→ **Written exercise**:
Your job is to retype all of the data word for word, leaving every image out.

→ **Information provided**:
___

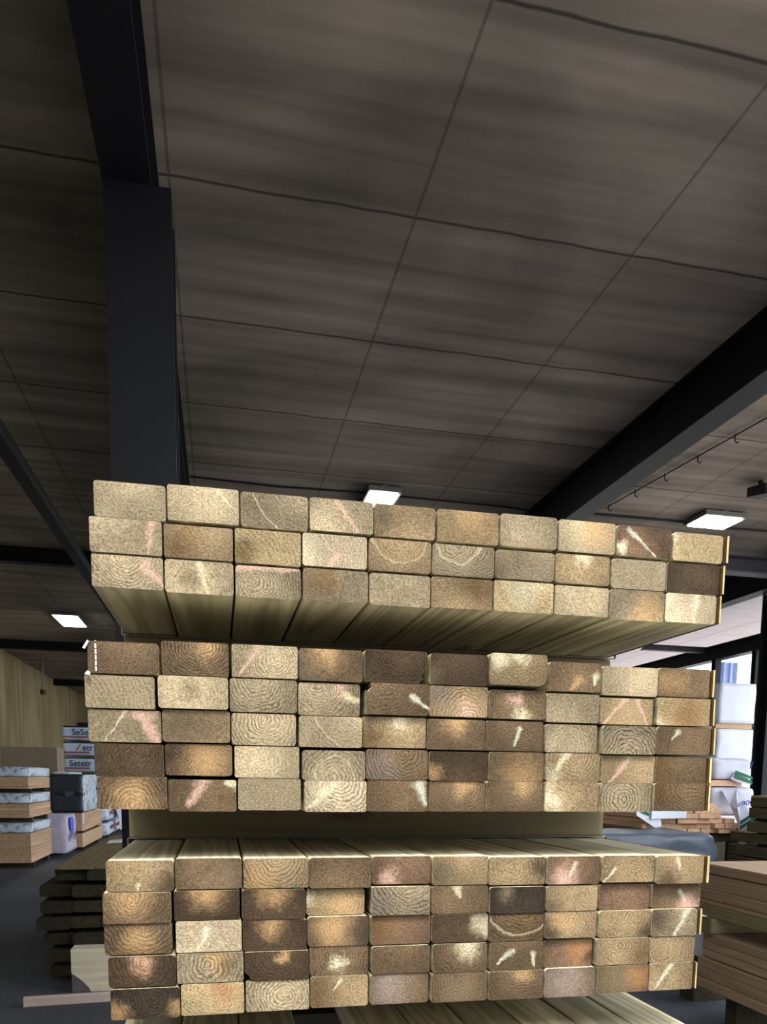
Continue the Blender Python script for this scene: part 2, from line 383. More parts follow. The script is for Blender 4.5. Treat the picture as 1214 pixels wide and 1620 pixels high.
bx('bracket', (5.33, 5.36, 7.3, 7.34, ceil_z-.09, ceil_z), M_WIRE, t)
t = thing('pendant_pull', 'thin hanging cord with a red-brown tip by the plywood wall', 'cord', (-4.37, 22, EYE+2.0))
bm = new_bm(); tube(bm, [(-4.37, 22, EYE+2.08), (-4.36, 22, ceil_z)], .02, 6); obj('cord', bm, M_LEDHOUSE, t)
bm = new_bm(); tube(bm, [(-4.37, 22, EYE+1.98), (-4.37, 22, EYE+2.1)], .075, 10); obj('tip', bm, plain('red_brown_plastic', (84, 40, 32), .5), t)

# ================================================================== the three packs of sawn timber
YF, LEN = 1.232, 2.4
DIM = {
    'u3': '-174.4,-75.7,1665.1,1710.1 -74.1,24.5,1663.3,1710.2 26.7,123.8,1663.3,1708.1 126.9,226.8,1664.6,1711.4 228.8,325.8,1663.7,1710.9 327.3,427.7,1665.3,1711.7 430.4,531.7,1665.6,1713 534,629.5,1666,1712 631.5,730.6,1663.7,1712.1 732.9,829,1665.1,1712.4',
    'u2': '-175.6,-76.3,1712.6,1760.3 -74.4,24.1,1712.8,1758.3 26.4,123.9,1712,1759.9 125.8,224.5,1714.4,1761.5 227.4,325.8,1714.9,1761.8 327.9,428.9,1714.7,1760.8 431.6,531.4,1716.3,1759.7 533.6,629.3,1716.3,1761.7 632,730.6,1713.7,1760.4 732.9,831.6,1713.7,1761.7',
    'u1': '-168.2,-70,1761.3,1809.7 -68.2,33.2,1764.1,1813.2 35.2,134.8,1763.9,1812.5 136.7,233.8,1766,1812.6 235.3,331.5,1765.5,1812.7 335,435.3,1765.1,1813 437.7,534.3,1765.9,1814.7 536.5,636.3,1765.2,1813.6 638.6,737.3,1765.3,1813.2 740.4,834.1,1764.5,1809.7',
    'm5': '-176.2,-77.2,1347.4,1394.4 -76,24.9,1344.4,1392.2 26.8,123.3,1346.5,1393.4 128.2,227,1344.4,1391.5 228.2,326.8,1345.2,1393.4 330.2,424.5,1345.5,1393.2 426.6,525.3,1345.8,1394.3 528.7,625.7,1346.1,1394.2 628.5,726.3,1346,1392.7 730.3,829,1347.4,1394.4',
    'm4': '-179,-81.2,1395.5,1443.5 -79.4,19.4,1398.4,1445.1 22.2,120.8,1396.4,1444 125.3,224.5,1393.3,1439.8 226.1,326,1395.8,1443.2 328.2,426.3,1395.2,1442 429.6,525.3,1395.8,1443.2 529,626.7,1396.9,1443.3 630.2,728.8,1395.2,1441.3 731.2,828.8,1395.6,1441.1',
    'm3': '-186.1,-83.3,1446,1492.3 -82.4,16.8,1447.8,1494.8 18.1,116.1,1445.5,1492.7 120,219.2,1444.7,1491.9 220.7,322.3,1446.1,1493.8 324.1,421.1,1445.1,1493 423.9,522.3,1445.2,1493.1 526.1,619.6,1444.7,1490.2 627.3,726.6,1443.4,1490.7 729.5,832.8,1444.6,1491.7',
    'm2': '-188.8,-91.5,1494.7,1541 -87.3,14.7,1497,1544 16.3,117.6,1495.2,1543.9 119.1,215.8,1493.3,1542.1 223.7,326,1497.2,1545.7 327.1,424.9,1497.7,1545.3 426.7,525,1496.8,1542.6 526.4,621.3,1493.9,1540.4 623.3,720.7,1493.2,1536.6 727.8,829.4,1494.1,1540.3',
    'm1': '-183.4,-85,1544.4,1588.8 -81.4,16.1,1546.1,1593.8 19.8,118.7,1546.7,1594.3 121.1,219.4,1545.7,1593.2 221.9,323.3,1548.2,1596.4 327.4,424.1,1547.6,1595.3 425.7,523,1550.1,1599.4 529.4,622.3,1544.5,1591.2 624.8,726.7,1540.7,1587.9 728.4,824.9,1542.4,1589.5',
    'l5': '-167.2,-64.6,1025.4,1073.4 -63.5,33.1,1026.7,1076.2 35.4,136.2,1027,1076.7 137.7,231.7,1028.4,1080 235.2,333.9,1028.4,1079.1 339,436.4,1026.8,1077.3 439.7,538.3,1025.7,1075.2 540.8,635.2,1025.4,1076.6 638.8,737.6,1028.4,1076.4 739.1,825.2,1028.4,1077.9',
    'l4': '-169.3,-70.1,1076,1123.8 -68.9,32.9,1077.8,1124.8 33.9,135.3,1077.8,1124.1 136.3,231.8,1080.7,1128.9 236.9,335.7,1080.1,1126.1 339.4,435.4,1077.8,1126.3 440.5,537.5,1075.7,1125.1 540.1,629.5,1077,1124.9 635.1,735.8,1078.2,1125.8 737.1,826.9,1078.9,1125.2',
    'l3': '-173.4,-74.8,1126.6,1174.2 -69.4,30.4,1126.9,1175.5 31.5,132.3,1125.2,1173.7 133.3,231.9,1129.3,1177.5 235.9,336,1128.5,1176.5 337.9,435.5,1128.5,1176 438.4,535.6,1126.7,1172.9 537.6,633.1,1129,1175.3 637.2,736.9,1127.2,1174.4 738,828.1,1126.4,1175.2',
    'l2': '-174.1,-75,1174.7,1222 -71.4,28,1176.6,1223 30.4,130.3,1175.1,1223 131.6,226.3,1178.8,1221.3 236.5,333.8,1177.6,1224.2 337,434.1,1177.3,1223.1 437,536,1174.7,1220 537.4,632.5,1176.4,1219.6 637.9,734.1,1175.2,1220.6 739.2,835.4,1176.4,1220',
    'l1': '-168.2,-70.3,1223.4,1270.4 -68.4,32.1,1225.4,1272.8 33.6,135.4,1224.9,1271.7 136,236.1,1223.1,1271.8 237.6,334.2,1227.9,1273.2 337.4,432.7,1225.1,1272.3 434.5,535.7,1223.4,1269.9 537.5,634.4,1222.7,1270.5 638.3,737.6,1224.5,1270.8 739.5,831.3,1221.1,1270',
}
TONE = {'P': (194, 172, 132), 'T': (176, 148, 106), 'G': (174, 154, 118), 'B': (142, 115, 82), 'D': (110, 87, 62),
        'Y': (208, 180, 128), 'W': (216, 192, 152), 'K': (88, 73, 58), 'R': (146, 113, 84)}
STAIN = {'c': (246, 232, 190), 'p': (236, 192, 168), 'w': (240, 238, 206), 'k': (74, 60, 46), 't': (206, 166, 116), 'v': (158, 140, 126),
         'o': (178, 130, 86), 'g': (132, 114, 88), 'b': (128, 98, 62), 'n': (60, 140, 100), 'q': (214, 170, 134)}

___

→ **Complete output**:
Continue the Blender Python script for this scene: part 2, from line 383. More parts follow. The script is for Blender 4.5. Treat the picture as 1214 pixels wide and 1620 pixels high.
bx('bracket', (5.33, 5.36, 7.3, 7.34, ceil_z-.09, ceil_z), M_WIRE, t)
t = thing('pendant_pull', 'thin hanging cord with a red-brown tip by the plywood wall', 'cord', (-4.37, 22, EYE+2.0))
bm = new_bm(); tube(bm, [(-4.37, 22, EYE+2.08), (-4.36, 22, ceil_z)], .02, 6); obj('cord', bm, M_LEDHOUSE, t)
bm = new_bm(); tube(bm, [(-4.37, 22, EYE+1.98), (-4.37, 22, EYE+2.1)], .075, 10); obj('tip', bm, plain('red_brown_plastic', (84, 40, 32), .5), t)

# ================================================================== the three packs of sawn timber
YF, LEN = 1.232, 2.4
DIM = {
    'u3': '-174.4,-75.7,1665.1,1710.1 -74.1,24.5,1663.3,1710.2 26.7,123.8,1663.3,1708.1 126.9,226.8,1664.6,1711.4 228.8,325.8,1663.7,1710.9 327.3,427.7,1665.3,1711.7 430.4,531.7,1665.6,1713 534,629.5,1666,1712 631.5,730.6,1663.7,1712.1 732.9,829,1665.1,1712.4',
    'u2': '-175.6,-76.3,1712.6,1760.3 -74.4,24.1,1712.8,1758.3 26.4,123.9,1712,1759.9 125.8,224.5,1714.4,1761.5 227.4,325.8,1714.9,1761.8 327.9,428.9,1714.7,1760.8 431.6,531.4,1716.3,1759.7 533.6,629.3,1716.3,1761.7 632,730.6,1713.7,1760.4 732.9,831.6,1713.7,1761.7',
    'u1': '-168.2,-70,1761.3,1809.7 -68.2,33.2,1764.1,1813.2 35.2,134.8,1763.9,1812.5 136.7,233.8,1766,1812.6 235.3,331.5,1765.5,1812.7 335,435.3,1765.1,1813 437.7,534.3,1765.9,1814.7 536.5,636.3,1765.2,1813.6 638.6,737.3,1765.3,1813.2 740.4,834.1,1764.5,1809.7',
    'm5': '-176.2,-77.2,1347.4,1394.4 -76,24.9,1344.4,1392.2 26.8,123.3,1346.5,1393.4 128.2,227,1344.4,1391.5 228.2,326.8,1345.2,1393.4 330.2,424.5,1345.5,1393.2 426.6,525.3,1345.8,1394.3 528.7,625.7,1346.1,1394.2 628.5,726.3,1346,1392.7 730.3,829,1347.4,1394.4',
    'm4': '-179,-81.2,1395.5,1443.5 -79.4,19.4,1398.4,1445.1 22.2,120.8,1396.4,1444 125.3,224.5,1393.3,1439.8 226.1,326,1395.8,1443.2 328.2,426.3,1395.2,1442 429.6,525.3,1395.8,1443.2 529,626.7,1396.9,1443.3 630.2,728.8,1395.2,1441.3 731.2,828.8,1395.6,1441.1',
    'm3': '-186.1,-83.3,1446,1492.3 -82.4,16.8,1447.8,1494.8 18.1,116.1,1445.5,1492.7 120,219.2,1444.7,1491.9 220.7,322.3,1446.1,1493.8 324.1,421.1,1445.1,1493 423.9,522.3,1445.2,1493.1 526.1,619.6,1444.7,1490.2 627.3,726.6,1443.4,1490.7 729.5,832.8,1444.6,1491.7',
    'm2': '-188.8,-91.5,1494.7,1541 -87.3,14.7,1497,1544 16.3,117.6,1495.2,1543.9 119.1,215.8,1493.3,1542.1 223.7,326,1497.2,1545.7 327.1,424.9,1497.7,1545.3 426.7,525,1496.8,1542.6 526.4,621.3,1493.9,1540.4 623.3,720.7,1493.2,1536.6 727.8,829.4,1494.1,1540.3',
    'm1': '-183.4,-85,1544.4,1588.8 -81.4,16.1,1546.1,1593.8 19.8,118.7,1546.7,1594.3 121.1,219.4,1545.7,1593.2 221.9,323.3,1548.2,1596.4 327.4,424.1,1547.6,1595.3 425.7,523,1550.1,1599.4 529.4,622.3,1544.5,1591.2 624.8,726.7,1540.7,1587.9 728.4,824.9,1542.4,1589.5',
    'l5': '-167.2,-64.6,1025.4,1073.4 -63.5,33.1,1026.7,1076.2 35.4,136.2,1027,1076.7 137.7,231.7,1028.4,1080 235.2,333.9,1028.4,1079.1 339,436.4,1026.8,1077.3 439.7,538.3,1025.7,1075.2 540.8,635.2,1025.4,1076.6 638.8,737.6,1028.4,1076.4 739.1,825.2,1028.4,1077.9',
    'l4': '-169.3,-70.1,1076,1123.8 -68.9,32.9,1077.8,1124.8 33.9,135.3,1077.8,1124.1 136.3,231.8,1080.7,1128.9 236.9,335.7,1080.1,1126.1 339.4,435.4,1077.8,1126.3 440.5,537.5,1075.7,1125.1 540.1,629.5,1077,1124.9 635.1,735.8,1078.2,1125.8 737.1,826.9,1078.9,1125.2',
    'l3': '-173.4,-74.8,1126.6,1174.2 -69.4,30.4,1126.9,1175.5 31.5,132.3,1125.2,1173.7 133.3,231.9,1129.3,1177.5 235.9,336,1128.5,1176.5 337.9,435.5,1128.5,1176 438.4,535.6,1126.7,1172.9 537.6,633.1,1129,1175.3 637.2,736.9,1127.2,1174.4 738,828.1,1126.4,1175.2',
    'l2': '-174.1,-75,1174.7,1222 -71.4,28,1176.6,1223 30.4,130.3,1175.1,1223 131.6,226.3,1178.8,1221.3 236.5,333.8,1177.6,1224.2 337,434.1,1177.3,1223.1 437,536,1174.7,1220 537.4,632.5,1176.4,1219.6 637.9,734.1,1175.2,1220.6 739.2,835.4,1176.4,1220',
    'l1': '-168.2,-70.3,1223.4,1270.4 -68.4,32.1,1225.4,1272.8 33.6,135.4,1224.9,1271.7 136,236.1,1223.1,1271.8 237.6,334.2,1227.9,1273.2 337.4,432.7,1225.1,1272.3 434.5,535.7,1223.4,1269.9 537.5,634.4,1222.7,1270.5 638.3,737.6,1224.5,1270.8 739.5,831.3,1221.1,1270',
}
TONE = {'P': (194, 172, 132), 'T': (176, 148, 106), 'G': (174, 154, 118), 'B': (142, 115, 82), 'D': (110, 87, 62),
        'Y': (208, 180, 128), 'W': (216, 192, 152), 'K': (88, 73, 58), 'R': (146, 113, 84)}
STAIN = {'c': (246, 232, 190), 'p': (236, 192, 168), 'w': (240, 238, 206), 'k': (74, 60, 46), 't': (206, 166, 116), 'v': (158, 140, 126),
         'o': (178, 130, 86), 'g': (132, 114, 88), 'b': (128, 98, 62), 'n': (60, 140, 100), 'q': (214, 170, 134)}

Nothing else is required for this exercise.